Etat policier

Egypte : trois ans de prison pour manifestation illégale

Etat policier

par Lala Hakuma Dadci

Jeudi 19 décembre 2013, 23h30. La police égyptienne s’introduit dans les locaux du Centre égyptien pour les droits économiques et sociaux (ECESR) dans le centre-ville du Caire. Elle menace l’un des membres de l’équipe en lui introduisant une arme dans la bouche, frappe un autre, ravage les locaux de l’association et détruit tout son matériel. Six membres de l’association sont arrêtés sans mandat, puis emmenés dans différents centres de détention tenus secrets.
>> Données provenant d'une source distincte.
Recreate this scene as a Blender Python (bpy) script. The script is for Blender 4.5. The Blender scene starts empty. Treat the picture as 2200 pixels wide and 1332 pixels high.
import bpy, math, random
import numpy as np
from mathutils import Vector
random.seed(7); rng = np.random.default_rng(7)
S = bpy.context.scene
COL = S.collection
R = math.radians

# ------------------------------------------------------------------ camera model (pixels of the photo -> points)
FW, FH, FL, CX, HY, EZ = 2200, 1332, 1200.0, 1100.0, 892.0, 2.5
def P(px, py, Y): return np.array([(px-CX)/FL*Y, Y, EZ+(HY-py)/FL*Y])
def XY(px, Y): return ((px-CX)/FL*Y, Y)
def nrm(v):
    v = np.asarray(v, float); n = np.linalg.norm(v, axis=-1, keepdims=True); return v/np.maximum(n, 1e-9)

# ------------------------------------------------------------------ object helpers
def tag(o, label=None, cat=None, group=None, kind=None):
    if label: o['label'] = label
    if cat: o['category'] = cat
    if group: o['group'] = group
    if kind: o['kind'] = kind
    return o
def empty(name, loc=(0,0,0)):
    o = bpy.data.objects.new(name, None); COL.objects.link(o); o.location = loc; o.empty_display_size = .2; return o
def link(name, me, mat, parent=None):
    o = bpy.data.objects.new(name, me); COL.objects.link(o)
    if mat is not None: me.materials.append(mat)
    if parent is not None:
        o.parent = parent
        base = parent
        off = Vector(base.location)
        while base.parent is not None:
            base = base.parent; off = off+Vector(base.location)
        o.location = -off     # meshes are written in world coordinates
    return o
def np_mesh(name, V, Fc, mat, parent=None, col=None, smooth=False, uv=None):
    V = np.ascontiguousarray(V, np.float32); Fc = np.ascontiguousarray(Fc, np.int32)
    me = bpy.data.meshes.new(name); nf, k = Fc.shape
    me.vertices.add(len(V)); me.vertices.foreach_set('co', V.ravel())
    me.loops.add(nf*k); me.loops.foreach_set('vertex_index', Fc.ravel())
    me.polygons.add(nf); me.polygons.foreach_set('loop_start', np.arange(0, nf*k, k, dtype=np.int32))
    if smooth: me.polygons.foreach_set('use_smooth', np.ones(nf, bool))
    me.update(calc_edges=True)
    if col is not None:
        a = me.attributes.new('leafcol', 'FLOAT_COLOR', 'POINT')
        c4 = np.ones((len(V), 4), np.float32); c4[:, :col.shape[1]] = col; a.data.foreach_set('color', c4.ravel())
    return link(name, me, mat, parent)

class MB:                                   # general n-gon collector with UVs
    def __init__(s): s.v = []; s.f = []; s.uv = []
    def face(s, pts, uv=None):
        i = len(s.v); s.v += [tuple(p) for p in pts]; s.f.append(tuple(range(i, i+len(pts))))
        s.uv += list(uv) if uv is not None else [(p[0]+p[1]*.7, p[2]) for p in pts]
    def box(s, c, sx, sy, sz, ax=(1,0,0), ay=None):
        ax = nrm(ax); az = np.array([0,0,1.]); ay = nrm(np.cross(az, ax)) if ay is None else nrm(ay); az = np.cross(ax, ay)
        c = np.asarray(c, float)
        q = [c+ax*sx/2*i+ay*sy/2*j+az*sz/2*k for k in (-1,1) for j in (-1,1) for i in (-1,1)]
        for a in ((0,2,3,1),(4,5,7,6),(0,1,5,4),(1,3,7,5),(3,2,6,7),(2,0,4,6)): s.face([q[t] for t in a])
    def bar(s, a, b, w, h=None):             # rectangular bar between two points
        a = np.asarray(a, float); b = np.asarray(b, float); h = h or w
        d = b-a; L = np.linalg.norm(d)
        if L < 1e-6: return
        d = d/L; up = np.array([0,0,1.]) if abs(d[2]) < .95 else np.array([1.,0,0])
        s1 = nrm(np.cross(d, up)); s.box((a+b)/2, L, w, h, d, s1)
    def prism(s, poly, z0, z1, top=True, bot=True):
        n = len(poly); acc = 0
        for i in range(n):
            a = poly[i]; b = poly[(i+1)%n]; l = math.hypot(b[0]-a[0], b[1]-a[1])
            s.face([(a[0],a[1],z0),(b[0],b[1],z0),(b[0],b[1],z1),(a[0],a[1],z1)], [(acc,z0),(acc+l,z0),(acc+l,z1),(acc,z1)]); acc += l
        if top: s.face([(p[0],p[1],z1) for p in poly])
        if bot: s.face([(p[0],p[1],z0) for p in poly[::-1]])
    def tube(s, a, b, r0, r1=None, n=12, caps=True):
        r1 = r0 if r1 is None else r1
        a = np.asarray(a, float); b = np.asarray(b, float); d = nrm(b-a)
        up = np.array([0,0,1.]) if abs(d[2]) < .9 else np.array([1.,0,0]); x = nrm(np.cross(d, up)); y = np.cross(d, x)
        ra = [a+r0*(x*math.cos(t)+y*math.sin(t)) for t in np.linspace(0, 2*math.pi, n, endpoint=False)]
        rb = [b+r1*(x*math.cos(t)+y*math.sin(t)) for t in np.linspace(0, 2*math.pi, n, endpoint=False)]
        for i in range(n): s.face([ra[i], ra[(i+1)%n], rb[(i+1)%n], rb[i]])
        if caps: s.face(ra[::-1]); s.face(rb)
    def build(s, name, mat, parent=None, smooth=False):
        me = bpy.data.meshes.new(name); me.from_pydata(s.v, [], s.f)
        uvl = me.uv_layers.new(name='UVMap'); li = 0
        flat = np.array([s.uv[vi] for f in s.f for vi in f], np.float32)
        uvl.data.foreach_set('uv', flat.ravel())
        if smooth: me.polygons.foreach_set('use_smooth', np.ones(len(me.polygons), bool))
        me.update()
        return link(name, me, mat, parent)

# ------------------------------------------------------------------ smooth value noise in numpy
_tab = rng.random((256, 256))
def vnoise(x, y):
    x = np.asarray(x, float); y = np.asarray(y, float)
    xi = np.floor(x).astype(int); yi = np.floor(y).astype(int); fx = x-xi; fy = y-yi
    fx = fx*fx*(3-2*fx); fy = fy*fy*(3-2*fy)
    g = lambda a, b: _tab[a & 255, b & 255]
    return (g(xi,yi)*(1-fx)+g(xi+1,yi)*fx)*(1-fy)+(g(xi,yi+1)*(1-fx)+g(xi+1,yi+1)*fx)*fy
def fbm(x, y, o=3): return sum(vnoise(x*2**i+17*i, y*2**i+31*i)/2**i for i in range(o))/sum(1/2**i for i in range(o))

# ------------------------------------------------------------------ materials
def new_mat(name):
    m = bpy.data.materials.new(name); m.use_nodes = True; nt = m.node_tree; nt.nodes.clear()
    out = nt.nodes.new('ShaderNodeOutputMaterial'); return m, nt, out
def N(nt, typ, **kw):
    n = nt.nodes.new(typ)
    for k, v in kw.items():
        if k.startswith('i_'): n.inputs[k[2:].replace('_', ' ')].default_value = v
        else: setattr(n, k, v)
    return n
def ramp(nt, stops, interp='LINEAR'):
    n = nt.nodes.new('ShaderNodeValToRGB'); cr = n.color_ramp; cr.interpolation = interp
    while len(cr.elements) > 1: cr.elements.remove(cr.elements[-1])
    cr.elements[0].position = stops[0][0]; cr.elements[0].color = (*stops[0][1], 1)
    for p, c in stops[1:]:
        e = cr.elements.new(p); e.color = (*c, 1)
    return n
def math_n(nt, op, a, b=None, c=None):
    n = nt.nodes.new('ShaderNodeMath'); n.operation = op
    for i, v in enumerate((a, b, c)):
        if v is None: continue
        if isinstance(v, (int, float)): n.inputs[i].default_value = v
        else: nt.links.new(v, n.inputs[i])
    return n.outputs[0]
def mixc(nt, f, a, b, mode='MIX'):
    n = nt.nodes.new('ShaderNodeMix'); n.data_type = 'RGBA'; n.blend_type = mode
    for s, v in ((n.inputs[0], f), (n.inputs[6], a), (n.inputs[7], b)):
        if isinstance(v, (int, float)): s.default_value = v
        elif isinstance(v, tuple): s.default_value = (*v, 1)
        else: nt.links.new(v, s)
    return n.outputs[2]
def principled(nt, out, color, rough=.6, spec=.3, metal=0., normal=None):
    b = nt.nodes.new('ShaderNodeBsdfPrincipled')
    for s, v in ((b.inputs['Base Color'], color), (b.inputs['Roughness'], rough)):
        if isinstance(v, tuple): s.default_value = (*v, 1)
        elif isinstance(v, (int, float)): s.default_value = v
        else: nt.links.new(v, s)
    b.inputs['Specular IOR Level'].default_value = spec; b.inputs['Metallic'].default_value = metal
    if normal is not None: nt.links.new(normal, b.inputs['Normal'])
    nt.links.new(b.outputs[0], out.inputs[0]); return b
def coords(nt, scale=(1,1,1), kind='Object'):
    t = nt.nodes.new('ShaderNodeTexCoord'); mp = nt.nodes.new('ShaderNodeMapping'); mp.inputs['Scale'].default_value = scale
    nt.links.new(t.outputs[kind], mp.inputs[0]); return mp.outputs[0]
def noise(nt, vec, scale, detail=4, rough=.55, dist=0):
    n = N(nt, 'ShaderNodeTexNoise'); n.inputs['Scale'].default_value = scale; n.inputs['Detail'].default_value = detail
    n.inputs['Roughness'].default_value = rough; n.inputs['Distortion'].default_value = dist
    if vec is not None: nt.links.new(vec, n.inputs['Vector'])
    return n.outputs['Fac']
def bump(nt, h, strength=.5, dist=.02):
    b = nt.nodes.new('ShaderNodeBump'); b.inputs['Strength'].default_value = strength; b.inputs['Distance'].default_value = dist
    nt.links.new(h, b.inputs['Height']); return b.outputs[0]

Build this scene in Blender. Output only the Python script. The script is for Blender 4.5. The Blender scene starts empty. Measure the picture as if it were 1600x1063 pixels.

Le Centre égyptien pour les droits économiques et sociaux défend les droits des travailleurs et des citoyens égyptiens. Récemment, l’association s’est battue contre la loi limitant le droit de grève, mise en place par le gouvernement intérimaire. Elle publie également des rapports critiques envers les politiques des gouvernements successifs, et pointent les conflits entre des travailleurs et leur entreprise. Une activité que ne semble plus tolérer le régime actuel pour qui, à l’évidence, l’ECESR apparait comme une menace. C’est donc dans un climat de grande tension, et de refus de toute critique venant de la société civile, que le nouveau pouvoir égyptien en revient aux pratiques d’un État policier hérité de la dictature Moubarak.

Suite à la descente policière, des avocats issus de plusieurs organisations de défense des droits de l’Homme ont interpellé le procureur général. Et lui ont signifié que sa responsabilité personnelle est engagée pour toute autre attaque qui pourrait avoir lieu. Cinq des membres de l’association ont été relâchés dès le lendemain. Parmi eux, Mohamed Adel, porte-parole du mouvement des jeunes du 6 avril, l’un des mouvements les plus actifs lors de la révolte en 2011 et l’occupation de la place Tahrir, qui a permis de chasser du pouvoir Hosni Moubarak.

Mohamed Adel, et deux autres militants du mouvement du 6 avril, Ahmed Maher, Ahmed Douma, ont été condamnés le 22 décembre à 3 ans de prison et 50 000 livres égyptiennes d’amende. Motifs invoqués : organisation de manifestations sans préavis et agression des forces de sécurité en charge de la protection du palais de justice lors d’une manifestation pacifique contre la constitution et les pouvoirs démesurés donnés à l’armée, le 30 novembre 2013. Une dizaine d’organisations dénoncent publiquement ce verdict, asséné sans preuves et sans enquête [1]. Pour l’instant, sans véritable appui international... Les violations des droits de l’Homme à répétition en Égypte laissent entrevoir de sombres perspectives de retour à l’époque pré-révolutionnaire.

Notes

[1Mohamed Adel a été convoqué un première fois devant la Cour de justice fin novembre, mais le juge n’a pas fait de mandat d’arrestation.